With the hour spent at the crash site and the much slower pace we were now travelling at, we had again run out of daylight to reach Ba Be lake. Problem was we were pretty much in the middle of nowhere with no accommodation options at all. We decided to press on slowly even if we had to idle into Ba Be in the middle of the night. Oh yeah and Turbo, whose bike had a non standard fuel tank, held 2 litres less fuel than the rest of us and was now running on vapours.

An hour later we reached the tiny hamlet of Tinh Tuc, consisting of a couple of dozen timber shacks, some of which had hand pumped fuel in bottles for sale. We drained several of the tiny establishments of their fuel stocks only to head out of town and around the corner to be confronted with a modern looking petrol station standing by itself like a mirage. All I could think was TIV (This is Vietnam!) Ten minutes further on at a road junction leading one way to Cao Bang and the other to Ba Be lake, was a Guest house and restaurant, again standing by itself seemingly in the middle of nowhere. TIV. They had rooms, cold beer and food...happy days. After what we had just seen, I don't think any of us relished the thought of 2 more hours and another mountain pass in the dark.

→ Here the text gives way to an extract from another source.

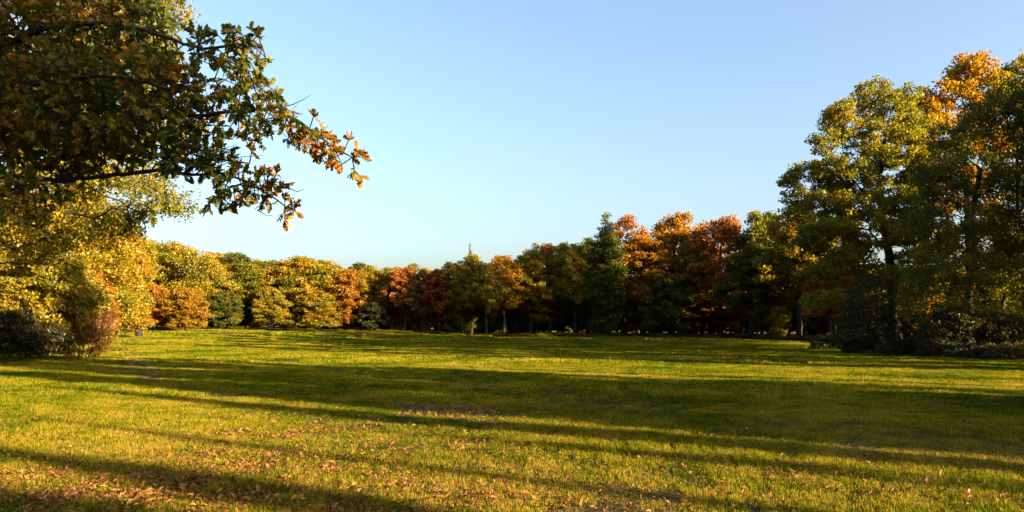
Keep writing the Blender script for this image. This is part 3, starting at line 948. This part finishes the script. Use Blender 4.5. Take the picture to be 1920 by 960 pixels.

Met a Kiwi couple who had been touring in Asia on Bikes for 4 months, shared dinner and a few drinks with them before turning in for an early night. We needed another sparrows fart start to make up for today's lost time. Planned to be rolling by 6 am then straight through to Hanoi.

Our digs at the PHAJ Oac Guest House, just outside Tinh Tuc on the junction of QL34 and TL212. 200,000 vnd (about $10) per room.